[Records with scene code]
######
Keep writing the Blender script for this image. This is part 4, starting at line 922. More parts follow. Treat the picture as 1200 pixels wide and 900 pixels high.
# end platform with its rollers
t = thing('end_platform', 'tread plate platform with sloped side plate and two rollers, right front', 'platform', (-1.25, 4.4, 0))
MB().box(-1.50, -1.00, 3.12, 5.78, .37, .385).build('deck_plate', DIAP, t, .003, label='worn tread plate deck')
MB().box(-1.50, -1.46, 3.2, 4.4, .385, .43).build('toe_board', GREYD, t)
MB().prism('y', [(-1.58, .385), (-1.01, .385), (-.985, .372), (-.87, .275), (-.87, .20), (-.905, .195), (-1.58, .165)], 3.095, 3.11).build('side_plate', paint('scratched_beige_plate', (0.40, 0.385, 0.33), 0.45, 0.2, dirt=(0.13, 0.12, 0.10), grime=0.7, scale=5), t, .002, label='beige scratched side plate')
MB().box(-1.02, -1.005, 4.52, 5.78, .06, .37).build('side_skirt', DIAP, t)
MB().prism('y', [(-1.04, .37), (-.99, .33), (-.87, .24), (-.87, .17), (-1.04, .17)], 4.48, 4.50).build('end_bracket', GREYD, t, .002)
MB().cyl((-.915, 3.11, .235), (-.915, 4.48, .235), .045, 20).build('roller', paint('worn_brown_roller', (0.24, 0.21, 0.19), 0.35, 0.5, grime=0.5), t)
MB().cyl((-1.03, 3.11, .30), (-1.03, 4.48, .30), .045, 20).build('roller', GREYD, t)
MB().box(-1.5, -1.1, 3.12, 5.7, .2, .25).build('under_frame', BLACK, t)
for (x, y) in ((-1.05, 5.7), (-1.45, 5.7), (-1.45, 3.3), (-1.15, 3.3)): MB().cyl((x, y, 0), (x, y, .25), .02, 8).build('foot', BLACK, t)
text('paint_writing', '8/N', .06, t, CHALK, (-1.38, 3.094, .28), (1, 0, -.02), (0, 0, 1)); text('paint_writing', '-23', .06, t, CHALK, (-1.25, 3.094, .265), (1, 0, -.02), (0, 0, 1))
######
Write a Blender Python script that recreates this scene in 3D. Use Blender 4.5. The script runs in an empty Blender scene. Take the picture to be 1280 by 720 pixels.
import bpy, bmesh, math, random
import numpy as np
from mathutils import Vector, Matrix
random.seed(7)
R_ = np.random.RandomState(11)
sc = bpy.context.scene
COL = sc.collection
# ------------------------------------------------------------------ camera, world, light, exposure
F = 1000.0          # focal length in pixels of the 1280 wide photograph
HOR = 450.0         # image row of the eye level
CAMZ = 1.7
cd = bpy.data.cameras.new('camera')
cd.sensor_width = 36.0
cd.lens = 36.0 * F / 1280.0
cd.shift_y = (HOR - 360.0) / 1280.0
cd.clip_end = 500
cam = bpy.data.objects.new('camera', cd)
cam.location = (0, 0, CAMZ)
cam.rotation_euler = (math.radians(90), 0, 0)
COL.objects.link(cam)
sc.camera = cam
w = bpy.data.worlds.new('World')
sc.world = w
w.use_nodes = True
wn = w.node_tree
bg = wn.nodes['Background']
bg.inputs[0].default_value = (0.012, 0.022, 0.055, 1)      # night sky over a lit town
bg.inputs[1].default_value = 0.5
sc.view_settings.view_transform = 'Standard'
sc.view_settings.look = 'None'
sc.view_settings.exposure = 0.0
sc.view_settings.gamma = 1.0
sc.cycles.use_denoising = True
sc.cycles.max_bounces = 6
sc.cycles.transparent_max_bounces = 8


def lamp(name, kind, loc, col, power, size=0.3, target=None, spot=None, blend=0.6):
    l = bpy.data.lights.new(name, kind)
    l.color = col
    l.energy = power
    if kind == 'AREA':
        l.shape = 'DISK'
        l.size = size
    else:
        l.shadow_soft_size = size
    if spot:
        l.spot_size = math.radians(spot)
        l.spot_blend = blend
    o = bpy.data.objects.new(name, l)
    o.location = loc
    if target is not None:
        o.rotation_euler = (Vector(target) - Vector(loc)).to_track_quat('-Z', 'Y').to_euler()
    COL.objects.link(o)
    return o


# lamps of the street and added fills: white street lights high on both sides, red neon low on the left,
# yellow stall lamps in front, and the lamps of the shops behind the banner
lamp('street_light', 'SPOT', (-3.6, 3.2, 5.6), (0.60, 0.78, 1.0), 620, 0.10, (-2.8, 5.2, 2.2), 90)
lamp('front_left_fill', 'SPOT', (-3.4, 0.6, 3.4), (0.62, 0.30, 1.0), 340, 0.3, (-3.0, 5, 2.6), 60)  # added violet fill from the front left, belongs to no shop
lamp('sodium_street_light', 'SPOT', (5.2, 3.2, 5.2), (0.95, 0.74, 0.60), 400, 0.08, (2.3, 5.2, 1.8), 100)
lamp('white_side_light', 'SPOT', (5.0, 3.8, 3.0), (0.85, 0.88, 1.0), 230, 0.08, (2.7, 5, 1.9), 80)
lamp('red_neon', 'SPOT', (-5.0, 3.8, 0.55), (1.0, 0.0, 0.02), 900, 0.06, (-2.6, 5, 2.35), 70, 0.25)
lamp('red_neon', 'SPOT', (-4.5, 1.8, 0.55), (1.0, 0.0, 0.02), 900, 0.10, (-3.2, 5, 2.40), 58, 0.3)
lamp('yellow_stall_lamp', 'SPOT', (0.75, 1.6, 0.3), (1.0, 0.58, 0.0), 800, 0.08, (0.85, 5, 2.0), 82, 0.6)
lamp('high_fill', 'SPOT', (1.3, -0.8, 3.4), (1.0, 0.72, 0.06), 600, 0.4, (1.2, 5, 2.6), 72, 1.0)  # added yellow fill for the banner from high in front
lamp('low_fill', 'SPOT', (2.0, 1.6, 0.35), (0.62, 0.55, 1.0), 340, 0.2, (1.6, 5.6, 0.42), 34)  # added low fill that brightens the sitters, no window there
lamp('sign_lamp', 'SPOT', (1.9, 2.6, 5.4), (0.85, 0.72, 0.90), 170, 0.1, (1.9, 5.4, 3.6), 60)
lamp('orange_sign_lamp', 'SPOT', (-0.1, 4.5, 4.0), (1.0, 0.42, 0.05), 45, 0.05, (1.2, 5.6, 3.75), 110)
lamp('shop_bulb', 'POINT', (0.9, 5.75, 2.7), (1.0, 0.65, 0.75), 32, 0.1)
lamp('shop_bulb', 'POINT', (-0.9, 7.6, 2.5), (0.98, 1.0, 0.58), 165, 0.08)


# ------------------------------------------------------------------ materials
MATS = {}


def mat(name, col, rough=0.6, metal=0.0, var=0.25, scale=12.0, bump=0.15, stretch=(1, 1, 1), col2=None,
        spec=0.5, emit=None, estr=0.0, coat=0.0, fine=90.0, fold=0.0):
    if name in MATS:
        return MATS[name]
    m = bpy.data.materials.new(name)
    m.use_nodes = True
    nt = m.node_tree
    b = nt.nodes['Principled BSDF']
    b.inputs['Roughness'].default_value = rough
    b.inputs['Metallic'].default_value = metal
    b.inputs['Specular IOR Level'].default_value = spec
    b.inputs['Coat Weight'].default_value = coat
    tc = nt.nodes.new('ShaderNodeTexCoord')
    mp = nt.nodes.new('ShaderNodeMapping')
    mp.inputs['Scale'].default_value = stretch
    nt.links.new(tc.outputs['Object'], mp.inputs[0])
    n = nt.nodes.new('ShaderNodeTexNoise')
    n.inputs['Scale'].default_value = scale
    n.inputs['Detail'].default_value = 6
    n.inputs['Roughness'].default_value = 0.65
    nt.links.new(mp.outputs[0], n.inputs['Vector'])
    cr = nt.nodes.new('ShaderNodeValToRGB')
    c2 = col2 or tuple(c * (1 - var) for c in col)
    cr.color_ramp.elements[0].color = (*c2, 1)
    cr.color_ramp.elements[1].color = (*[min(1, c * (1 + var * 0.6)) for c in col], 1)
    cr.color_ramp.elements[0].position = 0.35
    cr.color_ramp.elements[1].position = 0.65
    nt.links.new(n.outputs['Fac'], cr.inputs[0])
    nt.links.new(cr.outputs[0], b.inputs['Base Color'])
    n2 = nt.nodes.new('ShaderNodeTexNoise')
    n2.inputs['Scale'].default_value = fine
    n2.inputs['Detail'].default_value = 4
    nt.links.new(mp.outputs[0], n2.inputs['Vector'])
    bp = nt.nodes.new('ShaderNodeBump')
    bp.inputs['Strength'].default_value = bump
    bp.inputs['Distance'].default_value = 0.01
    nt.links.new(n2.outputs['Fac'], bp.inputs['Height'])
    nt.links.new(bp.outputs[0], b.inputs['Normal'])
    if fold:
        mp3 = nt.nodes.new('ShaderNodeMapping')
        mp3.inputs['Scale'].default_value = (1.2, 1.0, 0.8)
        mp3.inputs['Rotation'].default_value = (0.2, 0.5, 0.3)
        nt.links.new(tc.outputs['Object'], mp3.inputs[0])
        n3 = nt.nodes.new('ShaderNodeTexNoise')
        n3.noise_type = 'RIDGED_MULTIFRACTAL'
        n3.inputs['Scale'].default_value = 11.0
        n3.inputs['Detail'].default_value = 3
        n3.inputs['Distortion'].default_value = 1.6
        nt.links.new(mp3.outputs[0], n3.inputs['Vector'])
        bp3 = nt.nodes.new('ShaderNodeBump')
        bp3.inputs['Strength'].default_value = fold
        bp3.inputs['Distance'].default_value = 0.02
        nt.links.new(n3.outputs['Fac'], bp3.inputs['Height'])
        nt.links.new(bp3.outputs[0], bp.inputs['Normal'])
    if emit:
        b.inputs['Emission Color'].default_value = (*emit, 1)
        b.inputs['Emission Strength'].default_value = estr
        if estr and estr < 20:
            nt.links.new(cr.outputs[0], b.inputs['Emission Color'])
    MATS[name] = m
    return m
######
* Directions *
In the listing above, find the line containing "Keep writing the" and the line containing "3.094, .265), (1, 0, -.02), (0, 0, 1))", then quote both, plus every line between them, exactly as written.

* The output *
Keep writing the Blender script for this image. This is part 4, starting at line 922. More parts follow. Treat the picture as 1200 pixels wide and 900 pixels high.
# end platform with its rollers
t = thing('end_platform', 'tread plate platform with sloped side plate and two rollers, right front', 'platform', (-1.25, 4.4, 0))
MB().box(-1.50, -1.00, 3.12, 5.78, .37, .385).build('deck_plate', DIAP, t, .003, label='worn tread plate deck')
MB().box(-1.50, -1.46, 3.2, 4.4, .385, .43).build('toe_board', GREYD, t)
MB().prism('y', [(-1.58, .385), (-1.01, .385), (-.985, .372), (-.87, .275), (-.87, .20), (-.905, .195), (-1.58, .165)], 3.095, 3.11).build('side_plate', paint('scratched_beige_plate', (0.40, 0.385, 0.33), 0.45, 0.2, dirt=(0.13, 0.12, 0.10), grime=0.7, scale=5), t, .002, label='beige scratched side plate')
MB().box(-1.02, -1.005, 4.52, 5.78, .06, .37).build('side_skirt', DIAP, t)
MB().prism('y', [(-1.04, .37), (-.99, .33), (-.87, .24), (-.87, .17), (-1.04, .17)], 4.48, 4.50).build('end_bracket', GREYD, t, .002)
MB().cyl((-.915, 3.11, .235), (-.915, 4.48, .235), .045, 20).build('roller', paint('worn_brown_roller', (0.24, 0.21, 0.19), 0.35, 0.5, grime=0.5), t)
MB().cyl((-1.03, 3.11, .30), (-1.03, 4.48, .30), .045, 20).build('roller', GREYD, t)
MB().box(-1.5, -1.1, 3.12, 5.7, .2, .25).build('under_frame', BLACK, t)
for (x, y) in ((-1.05, 5.7), (-1.45, 5.7), (-1.45, 3.3), (-1.15, 3.3)): MB().cyl((x, y, 0), (x, y, .25), .02, 8).build('foot', BLACK, t)
text('paint_writing', '8/N', .06, t, CHALK, (-1.38, 3.094, .28), (1, 0, -.02), (0, 0, 1)); text('paint_writing', '-23', .06, t, CHALK, (-1.25, 3.094, .265), (1, 0, -.02), (0, 0, 1))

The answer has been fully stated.